Pour les citoyens attachés à la dimension sociale et humaniste d’une république, seules les perspectives développées par Jean-Luc Mélenchon sont de nature à secouer (un peu) le cocotier : la proposition d’une Union populaire est celle qui peut empêcher Macron d’aller jusqu’au bout du recul démocratique qui se dessine.
Déjà le média macroniste par excellence, Le Monde, commence son insidieuse campagne pour les législatives en considérant que La France Insoumise aurait une tentation d’hégémonie à gauche en appelant les électeurs à élire M. Mélenchon Premier ministre lors des législatives. Déjà la petite musique des « gauches irréconciliables » …
Et là commence à poindre un autre enjeu dans les prochaines semaines, voire années : quelle est donc la gauche « acceptable » pour la bourgeoisie au pouvoir et qui détient quasiment tous les médias ? La si molle social-démocratie (incarnée par Jadot et Hidalgo) ne semble pas faire l’affaire pour le moment.
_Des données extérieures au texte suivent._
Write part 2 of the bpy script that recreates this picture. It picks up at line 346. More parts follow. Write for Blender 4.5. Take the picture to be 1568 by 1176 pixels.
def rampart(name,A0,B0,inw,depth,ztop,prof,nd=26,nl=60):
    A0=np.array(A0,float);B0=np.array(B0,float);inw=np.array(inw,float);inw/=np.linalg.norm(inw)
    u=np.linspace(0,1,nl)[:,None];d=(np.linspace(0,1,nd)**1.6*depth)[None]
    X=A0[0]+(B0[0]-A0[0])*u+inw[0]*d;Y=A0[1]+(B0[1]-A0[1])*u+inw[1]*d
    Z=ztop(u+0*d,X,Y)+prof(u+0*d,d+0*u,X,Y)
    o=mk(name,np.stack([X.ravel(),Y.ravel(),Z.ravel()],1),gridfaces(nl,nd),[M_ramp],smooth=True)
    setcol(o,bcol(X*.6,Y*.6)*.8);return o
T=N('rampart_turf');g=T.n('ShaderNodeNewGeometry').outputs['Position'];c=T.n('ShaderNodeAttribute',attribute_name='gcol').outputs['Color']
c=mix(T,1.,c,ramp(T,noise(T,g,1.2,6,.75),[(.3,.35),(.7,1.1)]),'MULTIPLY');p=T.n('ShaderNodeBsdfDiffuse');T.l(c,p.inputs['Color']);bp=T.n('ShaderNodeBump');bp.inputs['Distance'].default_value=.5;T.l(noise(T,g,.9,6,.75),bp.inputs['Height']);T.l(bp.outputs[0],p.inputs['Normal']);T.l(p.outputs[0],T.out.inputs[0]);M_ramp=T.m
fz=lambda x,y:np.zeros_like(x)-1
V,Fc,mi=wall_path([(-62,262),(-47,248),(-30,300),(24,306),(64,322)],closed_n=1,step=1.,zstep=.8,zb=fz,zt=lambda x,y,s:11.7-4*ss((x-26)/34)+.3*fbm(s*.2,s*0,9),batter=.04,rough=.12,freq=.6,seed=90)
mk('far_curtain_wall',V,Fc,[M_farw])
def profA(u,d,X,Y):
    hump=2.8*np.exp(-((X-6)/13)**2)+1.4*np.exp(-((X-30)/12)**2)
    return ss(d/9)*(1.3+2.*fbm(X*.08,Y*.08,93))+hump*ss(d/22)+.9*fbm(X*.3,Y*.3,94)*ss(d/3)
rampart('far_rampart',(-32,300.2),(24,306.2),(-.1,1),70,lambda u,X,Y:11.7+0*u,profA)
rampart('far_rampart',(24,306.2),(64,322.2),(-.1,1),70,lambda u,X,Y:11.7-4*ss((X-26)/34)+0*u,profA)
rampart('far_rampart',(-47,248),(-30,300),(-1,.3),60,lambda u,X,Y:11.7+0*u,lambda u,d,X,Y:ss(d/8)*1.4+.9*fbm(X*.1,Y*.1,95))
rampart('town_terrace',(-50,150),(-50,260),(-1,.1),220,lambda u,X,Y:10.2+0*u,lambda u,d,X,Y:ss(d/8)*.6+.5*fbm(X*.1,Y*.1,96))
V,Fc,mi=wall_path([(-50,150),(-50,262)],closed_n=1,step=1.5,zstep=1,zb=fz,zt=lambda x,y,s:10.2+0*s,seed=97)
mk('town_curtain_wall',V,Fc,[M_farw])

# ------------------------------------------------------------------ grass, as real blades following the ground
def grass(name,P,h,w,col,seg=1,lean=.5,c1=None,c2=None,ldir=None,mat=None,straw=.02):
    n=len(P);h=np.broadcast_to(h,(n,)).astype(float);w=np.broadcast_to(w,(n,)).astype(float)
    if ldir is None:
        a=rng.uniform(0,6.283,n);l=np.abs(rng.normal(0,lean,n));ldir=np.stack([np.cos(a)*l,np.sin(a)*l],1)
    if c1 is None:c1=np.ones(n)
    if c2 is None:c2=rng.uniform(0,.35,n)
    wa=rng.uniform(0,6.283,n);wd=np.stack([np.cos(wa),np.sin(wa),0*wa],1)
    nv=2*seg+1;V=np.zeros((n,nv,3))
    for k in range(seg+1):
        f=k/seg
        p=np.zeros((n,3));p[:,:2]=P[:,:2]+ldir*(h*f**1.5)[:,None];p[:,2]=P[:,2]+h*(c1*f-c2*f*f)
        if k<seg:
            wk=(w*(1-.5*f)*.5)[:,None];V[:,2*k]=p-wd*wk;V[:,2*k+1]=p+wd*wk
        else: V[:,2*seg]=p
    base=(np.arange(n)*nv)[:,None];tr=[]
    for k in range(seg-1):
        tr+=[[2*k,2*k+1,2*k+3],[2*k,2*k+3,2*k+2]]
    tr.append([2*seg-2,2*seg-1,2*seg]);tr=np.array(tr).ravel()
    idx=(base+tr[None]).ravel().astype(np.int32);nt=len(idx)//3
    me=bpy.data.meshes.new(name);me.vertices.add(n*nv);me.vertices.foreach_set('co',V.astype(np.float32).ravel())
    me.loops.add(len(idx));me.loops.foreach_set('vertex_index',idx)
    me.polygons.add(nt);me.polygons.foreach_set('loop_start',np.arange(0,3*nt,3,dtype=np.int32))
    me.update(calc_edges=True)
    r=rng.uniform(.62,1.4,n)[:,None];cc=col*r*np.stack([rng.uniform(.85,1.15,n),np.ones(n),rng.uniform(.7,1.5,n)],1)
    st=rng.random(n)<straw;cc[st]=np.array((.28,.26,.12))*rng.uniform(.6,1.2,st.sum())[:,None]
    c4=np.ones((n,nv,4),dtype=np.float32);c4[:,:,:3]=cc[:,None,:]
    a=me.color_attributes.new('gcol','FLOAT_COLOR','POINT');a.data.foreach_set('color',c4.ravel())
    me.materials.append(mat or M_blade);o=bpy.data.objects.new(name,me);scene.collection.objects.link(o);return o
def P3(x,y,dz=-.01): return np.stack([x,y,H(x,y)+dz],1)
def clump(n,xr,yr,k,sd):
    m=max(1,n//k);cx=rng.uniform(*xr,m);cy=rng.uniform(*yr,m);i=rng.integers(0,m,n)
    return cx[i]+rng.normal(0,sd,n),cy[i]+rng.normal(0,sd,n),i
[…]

Alors, l’Union populaire serait-elle enfin une vraie alternative pour le peuple de gauche ? C’est avec effroi que les rédactions du Monde et de Libération voient cet avenir…
Et je ne peux m’empêcher d’imaginer quelle aurait été leur position en cas de confrontation entre Jean-Luc Mélenchon et Marine Le Pen au second tour ? Auraient-ils parlé de « front républicain » en faveur de Mélenchon ? Ou bien la si glorieuse formule utilisée par François de Wendel, président du Comité des forges, en 1934 aurait-elle fait florès : « Plutôt Hitler que le Front populaire. ». »
Nous ne sommes jamais à l’abri de rien…
*Alexis Godillot, entrepreneur d’origine modeste né à Besançon en 1816 qui fit fortune sous Napoléon III. C’est à lui que l’Empereur confia le soin d’équiper ses troupes. À l’occasion de la guerre de Crimée en 1853, M. Godillot fournit l’armée française en selles et en tentes, mais surtout en souliers. C’est lui qui inventa la différenciation entre le pied gauche et le pied droit pour rendre les grolles plus confortables. Un des députés gaullistes utilisa ainsi la métaphore des souliers pour s’aplatir devant les désidératas de Mon Général : « Nous sommes les godillots du général ».